Governance challenge

Published October 25, 2014
.—APP file photo
.—APP file photo

IF it leads to an improvement in governance then it is always better late than never — but what exactly does Prime Minister Nawaz Sharif have in mind when it comes to summoning the cabinet and requiring each minister to evaluate his own performance against a set of criteria given by the Prime Minister’s Office?

Clearly, at the very least, the administration is hoping to send out a message that it is serious about the business of governance, a major political priority given there is universal consensus that the government has failed to meet the high expectations attached to it. But is Mr Sharif really prepared to go beyond theatrical flourishes and take the hard decisions that will be necessary to turn around this government’s policy and administrative record?

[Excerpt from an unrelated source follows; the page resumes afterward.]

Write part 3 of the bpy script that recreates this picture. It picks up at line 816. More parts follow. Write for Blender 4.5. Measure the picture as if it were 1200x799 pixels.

The process of ministerial self-evaluation that will begin on Oct 28 is hardly a promising starting point: why would any minister with a mind to staying on as minister, even if with another portfolio, self-evaluate his department’s performance in any meaningful or critical way that could jeopardise his future?

Far more relevant, then, could be the already completed assessments by the Prime Minister’s Office of individual cabinet members.

Yet, even if the prime minister already has before him the world’s most blunt, focused and piercing analyses of his entire cabinet, what matters is what he chooses to do next. Specifically, on the personnel front, will he be willing to let go of the old guard that dominates the upper echelons of the party leadership and allow younger, more dynamic and hungrier PML-N parliamentarians to have more seats at the cabinet table and a greater voice?

A cabinet reshuffle is essential — the anaemic results over the first 16 months of a five-year term demand that — but if it means getting the same old faces to switch portfolios, then governance can hardly be expected to improve. But there is a subsequent, possibly bigger problem — assuming a cabinet reshuffle does lead to more dynamism and new faces.

What is the overall policy direction that the ministers will be following? Getting to grips with administration alone — running a ministry effectively, ensuring targets are achieved, being able to see projects through to completion — is simply not adequate anymore.

Serious and meaningful structural reforms are needed to put state and society on a more stable, growth-orientated and equitable path. But reforms have not been part of the government’s agenda so far. Is the prime minister willing to change that?